Fortnite Mobile Won't Be Available on Google Play Store, EPIC Reveals Why

Today EPIC Games confirmed the rumor that Fortnite Mobile will not be available for Android users [...]

Today EPIC Games confirmed the rumor that Fortnite Mobile will not be available for Android users to download from the Google Play store. Instead, users will download an installer directly from EPIC's website, which will load the game onto their Android devices. This is a huge power-play that may or may not pay off in the end, but according to EPIC Games' Tim Sweeney, it will pay off big time.

Fortnite is a platform-driving game that has proven it can generate hundreds of millions of dollars a month, and even on mobile Fortnite Battle Royale is driving multiple millions of dollars monthly from in-app purchases. That's astounding, considering that the game hasn't even come to Android yet. When it does hit Android, EPIC wants to make sure that all of those profits make their way back to the company without passing through Google's pocket first.

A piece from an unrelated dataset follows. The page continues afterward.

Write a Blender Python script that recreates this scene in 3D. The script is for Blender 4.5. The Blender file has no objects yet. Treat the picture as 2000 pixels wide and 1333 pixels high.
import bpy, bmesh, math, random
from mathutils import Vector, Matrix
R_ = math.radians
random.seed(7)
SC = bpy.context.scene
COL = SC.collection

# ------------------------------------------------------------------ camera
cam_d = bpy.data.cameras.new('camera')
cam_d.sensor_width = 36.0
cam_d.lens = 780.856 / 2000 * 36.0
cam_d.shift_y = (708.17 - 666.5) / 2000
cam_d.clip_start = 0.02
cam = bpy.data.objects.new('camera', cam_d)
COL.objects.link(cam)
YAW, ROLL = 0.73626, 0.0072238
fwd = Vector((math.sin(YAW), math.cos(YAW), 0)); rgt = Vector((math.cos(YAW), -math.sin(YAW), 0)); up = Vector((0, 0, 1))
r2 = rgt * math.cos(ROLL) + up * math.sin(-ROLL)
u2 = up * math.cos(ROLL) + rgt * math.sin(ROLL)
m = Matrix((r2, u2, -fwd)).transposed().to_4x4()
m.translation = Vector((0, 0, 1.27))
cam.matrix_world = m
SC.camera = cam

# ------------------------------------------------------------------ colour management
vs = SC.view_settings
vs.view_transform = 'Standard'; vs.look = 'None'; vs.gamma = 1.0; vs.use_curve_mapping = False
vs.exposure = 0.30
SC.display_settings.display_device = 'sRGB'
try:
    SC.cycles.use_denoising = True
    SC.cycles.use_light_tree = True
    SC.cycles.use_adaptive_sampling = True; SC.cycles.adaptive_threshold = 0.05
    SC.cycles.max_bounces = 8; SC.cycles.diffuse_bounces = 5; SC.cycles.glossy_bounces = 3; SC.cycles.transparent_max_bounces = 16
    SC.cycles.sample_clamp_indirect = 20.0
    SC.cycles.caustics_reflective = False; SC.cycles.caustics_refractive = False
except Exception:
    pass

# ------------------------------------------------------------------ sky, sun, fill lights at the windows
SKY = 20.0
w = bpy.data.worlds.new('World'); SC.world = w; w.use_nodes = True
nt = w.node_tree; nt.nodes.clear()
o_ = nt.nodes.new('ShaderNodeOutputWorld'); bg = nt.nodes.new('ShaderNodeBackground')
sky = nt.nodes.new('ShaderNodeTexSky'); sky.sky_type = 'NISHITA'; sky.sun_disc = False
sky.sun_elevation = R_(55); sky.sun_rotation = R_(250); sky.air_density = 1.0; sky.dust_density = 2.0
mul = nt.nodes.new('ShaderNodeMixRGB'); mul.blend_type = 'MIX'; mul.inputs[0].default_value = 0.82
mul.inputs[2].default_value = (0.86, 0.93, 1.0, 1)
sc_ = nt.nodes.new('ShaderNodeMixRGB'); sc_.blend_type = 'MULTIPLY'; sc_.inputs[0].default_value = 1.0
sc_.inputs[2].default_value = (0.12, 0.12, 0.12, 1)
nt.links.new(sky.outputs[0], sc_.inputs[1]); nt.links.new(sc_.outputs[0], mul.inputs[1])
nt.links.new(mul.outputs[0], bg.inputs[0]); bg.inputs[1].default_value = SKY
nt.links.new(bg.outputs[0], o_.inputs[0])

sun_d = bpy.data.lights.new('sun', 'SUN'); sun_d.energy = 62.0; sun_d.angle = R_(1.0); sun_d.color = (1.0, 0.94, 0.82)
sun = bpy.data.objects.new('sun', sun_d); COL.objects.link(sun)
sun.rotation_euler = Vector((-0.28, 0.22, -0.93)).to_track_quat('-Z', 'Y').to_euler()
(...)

Of course, Sweeney is boasting that this is a win for the consumer as well:

"Epic's goal is to bring its games directly to customers. We believe gamers will benefit from competition among software sources on Android," Sweeney said in a new Q&A. "Competition among services gives consumers lots of great choices and enables the best to succeed based on merit." Google is hearing similar rhetoric in Europe, where it's been fined $5 billion for forcing its own software onto all Android phones instead of giving users a choice of which search and browser software to download for themselves.

But EPIC's motives aren't purely altruistic. There's a significant financial motivation to bypass the Google Play Store as well. Google would otherwise take a 30% cut of Fortnite's profits, and that's money EPIC would rather keep. Sweeney doesn't deny it.

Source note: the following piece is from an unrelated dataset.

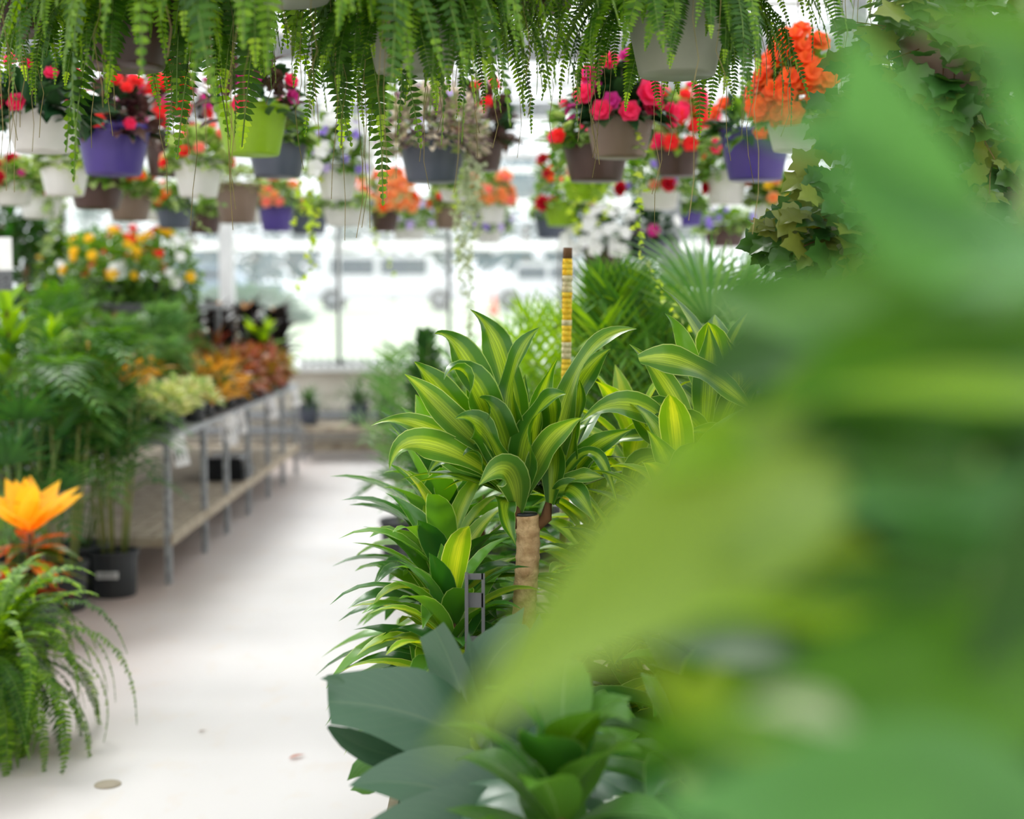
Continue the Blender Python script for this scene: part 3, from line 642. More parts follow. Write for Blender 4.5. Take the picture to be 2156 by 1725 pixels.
basket(1030, 475, 512, 60, 9, 'p_white', 'far white basket of lavender petunias right of the silver strands', GR, [('f_lav', 22, 1.6), ('f_purple', 6, 1.2)], 1.6, .2, 45)
basket(1232, 385, 425, 100, 6, 'p_lime', 'lime basket directly below the dark brown one', YG, [('f_coral', 2, .7)], 1.2, .05, 46, vines=[([(1215, 390), (1205, 440), (1215, 480)], 'ivy_lime', .05, .02), ([(1270, 385), (1285, 430), (1262, 470)], 'ivy_lime', .05, .02), ([(1245, 385), (1240, 440)], 'ivy_lime', .05, .02)])
basket(1183, 425, 476, 80, 7, 'p_lime', 'smaller lime basket with dark red geraniums above it', GR, [('f_dred', 9, 1.4), ('f_orange', 4, .9)], 1.6, .36, 47)
basket(1162, 445, 502, 78, 9, 'p_slate', 'slate basket behind the smaller lime basket', GR, [('f_lav', 4, 1)], 1.2, .08, 48)
basket(1270, 520, 575, 90, 7, 'p_brown', 'low basket overflowing with large white blossoms beside the yellow stake', ('ovate', 'begonia', 160, .07, .045, 'basket_green'), [('f_white', 46, 1.25), ('f_mag', 1, 1.4)], 1.7, .24, 49,
       vines=[([(1210, 480), (1230, 440), (1260, 430)], 'ivy_lime', .05, .03)])
basket(1364, 492, 545, 86, 7, 'p_slate', 'dark-leaved basket with one pink blossom next to the grey post', ('ovate', 'begonia', 170, .07, .045), [('f_mag', 1, 1.5), ('f_white', 2, 1)], 1.4, .2, 50)
basket(1450, 435, 476, 66, 8, 'p_purple', 'small dark purple basket beside the grey post', GR, [('f_white', 4, 1), ('f_purple', 5, 1)], 1.3, .1, 51)
basket(1525, 475, 520, 96, 9, 'p_brown', 'far brown basket with violet petunias behind the ivy', GR, [('f_purple', 9, 1.5)], 1.4, .14, 52)
basket(1625, 415, 470, 84, 6, 'p_white', 'white basket partly hidden behind the grape ivy', GR, [('f_peach', 6, 1), ('f_yellow', 3, .8)], 1.3, .14, 53)

# ------------------------------------------------------------------ grape ivy baskets on the right
def grape_ivy(px, py, Y, lb, rx, rz, n, seed, row=None):
    p = at(px, py, Y); t_ = thing('hanging_ivy', lb, 'ivy', tuple(p), group='grape ivy baskets on the right')
    r = random.Random(seed); mb = MB(); basket_pot(mb, .12, .17, 'p_white' if seed == 62 else 'p_taupe', .085); mb.build('pot', t_); hanger(t_, .12, .17, PIPEZ-p.z)
    mb = MB(); st = MB()
    for i in range(n):
        a = r.uniform(0, 6.28); e = math.asin(r.uniform(-1, 1)); d = rdir(a, e); q = r.uniform(.55, 1)
        c = V((d.x*rx*q, d.y*rx*.75*q, .1+d.z*rz*q))
        if math.hypot(c.x, c.y) < .12 and -.02 < c.z < .17: c.y = -.16
        dd = (V((d.x, d.y*.5-.35, -.35))+V((r.uniform(-.7,.7), r.uniform(-.4,.4), r.uniform(-.6,.5)))).normalized()
        nn = (V((0,-.75,.7))+d*.4+V((r.uniform(-.6,.6), r.uniform(-.4,.4), r.uniform(-.4,.4)))).normalized()
        s_ = r.uniform(.045, .085); lobed(mb, c, dd, nn, s_, 'grape2' if r.random() < .3 else 'grape', MAPLE, .12)
        if i % 6 == 0: st.tube([V((d.x*.05, d.y*.05, .14)), c*.6+V((0,0,.06)), c], .0015, 'twig', 3, False)
    mb.build('foliage', t_); st.build('stems', t_)
    if True:
        for k in range(4):
            mb = MB(); a = -PI+.5+k*.6; x, y = rx*.9*math.cos(a), rx*.5*math.sin(a)
            vine(mb, [(x*.7, y*.7, 0), (x, y, -.05), (x*1.15, y*1.1, -.05-rz*.9)], 'grape2', .06, .03, seed+k, MAPLE, 'twig'); mb.build('trailing_vine', t_)
grape_ivy(1860, 595, 3.0, 'big grape ivy basket with maple-like leaves below the orange flowers', .26, .17, 420, 61)
grape_ivy(1875, 330, 3.35, 'smaller ivy basket between the orange begonias and the big ivy', .19, .1, 190, 62)
grape_ivy(2010, 230, 3.0, 'ivy basket at the upper right corner behind blurred leaves', .24, .22, 330, 63)
grape_ivy(2120, 520, 3.35, 'ivy basket at the right edge behind blurred leaves', .26, .22, 330, 64)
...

"Avoiding the 30 per cent 'store tax' is a part of Epic's motivation. It's a high cost in a world where game developers' 70 per cent must cover all the cost of developing, operating, and supporting their games. And it's disproportionate to the cost of the services these stores perform, such as payment processing, download bandwidth, and customer service. We're intimately familiar with these costs from our experience operating Fortnite as a direct-to-customer service on PC and Mac."

So how much money is potentially on the table? A lot. Sweeney estimates that there are roughly 250 million Android devices out there that are Fortnite ready. The average Fortnite player on mobile is spending almost $85. We'll let you do the math.